▶ [EXERCISE DIRECTIONS]
Return, without pictures, the lines from the start of the data through the one that contains "rad = math.radians".

▶ [DATA EXTRACT]
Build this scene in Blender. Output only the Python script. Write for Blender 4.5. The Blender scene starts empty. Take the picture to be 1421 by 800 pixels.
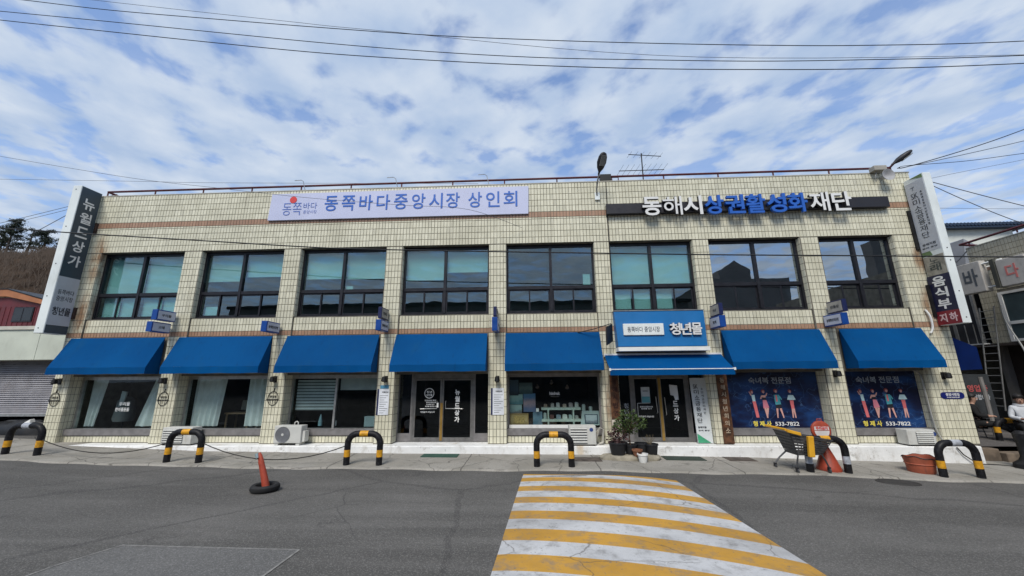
import bpy, math, random
from mathutils import Vector, Matrix
random.seed(7)
SC = bpy.context.scene
COL = SC.collection
rad = math.radians

# ------------------------------------------------------------------ camera
cd = bpy.data.cameras.new('camera'); cam = bpy.data.objects.new('camera', cd); COL.objects.link(cam)
cd.sensor_fit = 'HORIZONTAL'; cd.sensor_width = 36.0; cd.lens = 36.0*533.94/1421.0
cd.clip_start = .05; cd.clip_end = 2000
PIT, YAW, ROL, DIST, EYE = .229405, .047064, -.0072477, 11.1196, 1.74
fw = Vector((-math.sin(YAW)*math.cos(PIT), math.cos(YAW)*math.cos(PIT), math.sin(PIT)))
rt = Vector((math.cos(YAW), math.sin(YAW), 0)); up = rt.cross(fw)
r2 = rt*math.cos(ROL)+up*math.sin(ROL); u2 = -rt*math.sin(ROL)+up*math.cos(ROL)
M = Matrix((r2, u2, -fw)).transposed().to_4x4(); M.translation = Vector((0, -DIST, EYE))
cam.matrix_world = M
SC.camera = cam

# ------------------------------------------------------------------ sky, sun, exposure
SUN_EL, SUN_AZ = rad(50), rad(14)          # azimuth measured from straight behind the camera, towards the left
w = bpy.data.worlds.new('World'); SC.world = w; w.use_nodes = True
nt = w.node_tree; N = nt.nodes; L = nt.links
def wn(t, **k):
    n = N.new(t)
    for a, b in k.items(): setattr(n, a, b)
    return n
bg = N['Background']; bg.inputs[1].default_value = .13
sky = wn('ShaderNodeTexSky', sky_type='NISHITA', sun_disc=False, sun_elevation=SUN_EL, sun_rotation=math.pi+SUN_AZ, air_density=1.0, dust_density=.6, ozone_density=2.0)
tc = wn('ShaderNodeTexCoord'); sep = wn('ShaderNodeSeparateXYZ'); L.new(tc.outputs['Generated'], sep.inputs[0])
def wmath(op, a, b=None, c=None):
    n = wn('ShaderNodeMath', operation=op)
    for i, v in enumerate((a, b, c)):
        if v is None: continue
        if isinstance(v, (int, float)): n.inputs[i].default_value = v
        else: L.new(v, n.inputs[i])
    return n.outputs[0]
zz = wmath('MAXIMUM', sep.outputs[2], .06)
px = wmath('DIVIDE', sep.outputs[0], zz); py = wmath('DIVIDE', sep.outputs[1], zz)
# the cloud streets run towards the front left
ca, sa = math.cos(rad(133)), math.sin(rad(133))
along = wmath('ADD', wmath('MULTIPLY', px, ca), wmath('MULTIPLY', py, sa))
across = wmath('ADD', wmath('MULTIPLY', px, -sa), wmath('MULTIPLY', py, ca))
comb = wn('ShaderNodeCombineXYZ'); L.new(wmath('MULTIPLY', along, .92), comb.inputs[0]); L.new(across, comb.inputs[1])
n1 = wn('ShaderNodeTexNoise'); n1.inputs['Scale'].default_value = 5.4; n1.inputs['Detail'].default_value = 6; n1.inputs['Roughness'].default_value = .50; n1.inputs['Distortion'].default_value = .1
L.new(comb.outputs[0], n1.inputs['Vector'])
n2 = wn('ShaderNodeTexNoise'); n2.inputs['Scale'].default_value = .8; n2.inputs['Detail'].default_value = 3
L.new(comb.outputs[0], n2.inputs['Vector'])
cov = wmath('ADD', n1.outputs[0], wmath('MULTIPLY', wmath('SUBTRACT', n2.outputs[0], .45), .5))
mr = wn('ShaderNodeMapRange', interpolation_type='SMOOTHSTEP'); mr.inputs[1].default_value = .25; mr.inputs[2].default_value = .57
L.new(cov, mr.inputs[0])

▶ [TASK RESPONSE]
Build this scene in Blender. Output only the Python script. Write for Blender 4.5. The Blender scene starts empty. Take the picture to be 1421 by 800 pixels.
import bpy, math, random
from mathutils import Vector, Matrix
random.seed(7)
SC = bpy.context.scene
COL = SC.collection
rad = math.radians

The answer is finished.